Where to Find Dividend Stocks
Dividend-paying stocks are usually issued by large, well-established companies with a solid financial history. Here are a few ways to invest in them:
Dividend Aristocrats
A good starting point is the Dividend Aristocrats list, which features companies that have increased their dividends for at least 25 consecutive years. These companies are generally large, well-established, and part of the S&P 500.
High Dividend ETFs
If you prefer not to hold individual stocks, you can invest in ETFs that focus on dividend stocks. Examples include:
Vanguard High-Dividend Yield ETF (VYM) – current yield of 3.20%.
SPDR S&P Dividend ETF (SDY) – current yield of 2.81%.
Schwab US Dividend Equity ETF (SCHD) – current yield of 3.52%.
These ETFs offer yields higher than most interest-bearing investments along with double-digit returns over the past decade.
Real Estate Investment Trusts (REITs)
REITs invest in commercial properties and are required to pay out at least 90% of their income as dividends. While REITs offer high dividends, their long-term price performance can be volatile. Examples include:
Brookfield Property REIT (BPY) – current yield of 8.32%.
Kimco Realty Corp (KIM) – current yield of 2.81%.
Brandywine Realty Trust (BDN) – current yield of 7.28%.
Building a Portfolio to Generate $1,000 Per Month in Dividends
To generate $1,000 per month in dividends, you’ll need a portfolio producing at least $12,000 annually. Assuming an average yield of 3%, this requires around $400,000 in invested capital. Here’s a sample portfolio using Dividend Aristocrats:
Archer Daniels Midland (ADM) – $40,000, 2.92% yield, $1,168 annual income.
AFLAC (AFL) – $40,000, 2.70% yield, $1,080 annual income.
3M Company (MMM) – $40,000, 3.60% yield, $1,440 annual income.
Cardinal Health (CAH) – $40,000, 3.51% yield, $1,404 annual income.
Cincinnati Financial (CINF) – $40,000, 2.80% yield, $1,120 annual income.
Consolidated Edison (ED) – $40,000, 3.86% yield, $1,544 annual income.
Essex Property Trust (ESS) – $40,000, 3.27% yield, $1,308 annual income.
General Dynamics (GD) – $40,000, 2.99% yield, $1,196 annual income.
Genuine Parts Co. (GPC) – $40,000, 3.21% yield, $1,284 annual income.
Coca-Cola (KO) – $40,000, 3.12% yield, $1,248 annual income.
Total: $400,000 with an average yield of 3.20% and $12,792 annual income.
How to Stagger Dividend Payouts for a Steady Monthly Income
To achieve a monthly income, build a portfolio with a mix of companies paying dividends in different months. For example:
Cardinal Health pays in January, April, July, October.
General Dynamics pays in February, May, August, November.
AFLAC pays in March, June, September, December.
Alternatively, you can pool quarterly dividends into a cash account and pay yourself a monthly average.
Where to Invest in Dividend Stocks
You can invest in dividend stocks or high-dividend ETFs through platforms like Webull, M1 Finance, or other commission-free trading apps. These platforms offer flexible options and even automated management features to help you grow your portfolio.

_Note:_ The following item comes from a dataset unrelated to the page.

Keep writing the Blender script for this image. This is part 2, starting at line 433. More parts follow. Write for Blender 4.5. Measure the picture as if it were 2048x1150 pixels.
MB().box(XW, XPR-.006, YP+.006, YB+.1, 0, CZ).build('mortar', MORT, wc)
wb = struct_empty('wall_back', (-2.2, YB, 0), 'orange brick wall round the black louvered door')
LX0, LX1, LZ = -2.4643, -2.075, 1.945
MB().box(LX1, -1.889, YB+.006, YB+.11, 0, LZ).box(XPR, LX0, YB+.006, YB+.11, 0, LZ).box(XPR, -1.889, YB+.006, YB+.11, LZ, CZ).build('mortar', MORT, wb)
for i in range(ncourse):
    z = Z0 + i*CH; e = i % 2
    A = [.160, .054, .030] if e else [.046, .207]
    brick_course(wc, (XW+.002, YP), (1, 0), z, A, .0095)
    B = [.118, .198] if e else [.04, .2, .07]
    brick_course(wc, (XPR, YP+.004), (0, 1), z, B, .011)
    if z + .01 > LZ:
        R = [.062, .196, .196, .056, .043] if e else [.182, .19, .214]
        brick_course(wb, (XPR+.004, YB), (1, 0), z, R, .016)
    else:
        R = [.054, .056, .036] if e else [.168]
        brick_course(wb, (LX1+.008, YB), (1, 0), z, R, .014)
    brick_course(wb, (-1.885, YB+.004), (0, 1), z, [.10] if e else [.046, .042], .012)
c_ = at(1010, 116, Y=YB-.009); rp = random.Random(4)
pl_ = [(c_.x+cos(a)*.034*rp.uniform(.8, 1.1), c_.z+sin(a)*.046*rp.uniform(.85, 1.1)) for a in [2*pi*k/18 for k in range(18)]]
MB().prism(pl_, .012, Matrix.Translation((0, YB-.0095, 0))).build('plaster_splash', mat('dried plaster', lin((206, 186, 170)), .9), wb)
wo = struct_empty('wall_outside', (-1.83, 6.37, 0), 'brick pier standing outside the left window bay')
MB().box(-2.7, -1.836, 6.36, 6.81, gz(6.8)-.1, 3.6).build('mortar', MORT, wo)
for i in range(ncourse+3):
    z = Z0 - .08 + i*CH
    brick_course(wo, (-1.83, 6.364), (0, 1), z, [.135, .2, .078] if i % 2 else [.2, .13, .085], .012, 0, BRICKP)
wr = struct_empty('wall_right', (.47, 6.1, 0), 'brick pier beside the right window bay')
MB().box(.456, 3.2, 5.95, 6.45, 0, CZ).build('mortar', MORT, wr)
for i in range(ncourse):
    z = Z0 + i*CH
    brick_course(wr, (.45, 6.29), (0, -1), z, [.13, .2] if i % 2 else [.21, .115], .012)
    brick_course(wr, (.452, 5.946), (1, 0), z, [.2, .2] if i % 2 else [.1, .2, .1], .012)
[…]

Building a $400,000 Portfolio
Start by regularly investing a set amount each month, like $500. Over time, increase your contributions as you can. Reinvest dividends using Dividend Reinvestment Plans (DRIPs) to buy more shares automatically. The combination of regular contributions, reinvested dividends, and capital appreciation will help you build a substantial portfolio.

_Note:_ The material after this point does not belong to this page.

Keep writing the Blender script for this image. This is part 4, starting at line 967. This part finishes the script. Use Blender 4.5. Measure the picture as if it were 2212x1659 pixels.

Warning – Avoid Chasing High Dividend Yields
A high dividend yield can indicate a company is in trouble. Be cautious with companies that have payout ratios over 100% or excessively high yields. Master Limited Partnerships (MLPs) and closed-end funds might offer high dividends but come with significant risks.
The Bottom Line
Dividend stocks might not be as flashy as growth stocks, but they are excellent for building wealth and providing a steady income with minimal effort. They are particularly beneficial for retirement portfolios, offering consistent income while allowing stock values to rise over time. Whether you aim to earn $1,000 or more per month, dividend investing can be a reliable path to financial stability and passive income.